Introduction

The Orang Asli are indigenous to Peninsula Malaysia and are believed to have migrated here as early as 25,000 years ago. They stay mostly in remote areas within specific geographical regions. They are recognised for their unique languages, knowledge systems and beliefs, and their invaluable practices for the sustainable management of natural resources.

Anthropologists and administrators have identified 18 sub-ethnic groups for official purposes from the three main groups namely the Semang (Negrito), Senoi and Aboriginal Malay (Proto Malay).The sub-ethnic groups under the Negrito umbrella are Kintak, Lanoh, Kensiu, Jahai, Mendriq and Batek. For the Senoi, the sub-ethnic groups are Temiar, Semai, Mah Meri, Che Wong, Jah Het and Semoq Beri. Lastly, for the Proto Malays, the sub-ethnic groups comprise the Jakun, Temuan, Semelai, Orang Seletar, Orang Kuala or Orang Laut and Orang Kanaq.

The tribes are classified based on morphology, culture, language and geographical locations.
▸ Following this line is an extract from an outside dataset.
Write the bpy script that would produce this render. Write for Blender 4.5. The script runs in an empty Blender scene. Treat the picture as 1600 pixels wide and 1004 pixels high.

The Senois are the largest in number among these tribes, followed by the Proto Malays, then Negritos. The Negritos, commonly dark-skinned with curly hair, were the first occupants of South-East Asia and lived as hunter-gatherers. The Proto Malays who generally worked as farmers and traders are of a lighter skin colour, with straight hair, and with epicanthal folds.The Senois are a mix of dark and light skinned people with wavy hair. They live as hunter-gatherers and traders and are believed to be a mix of the Negritos and East Asian.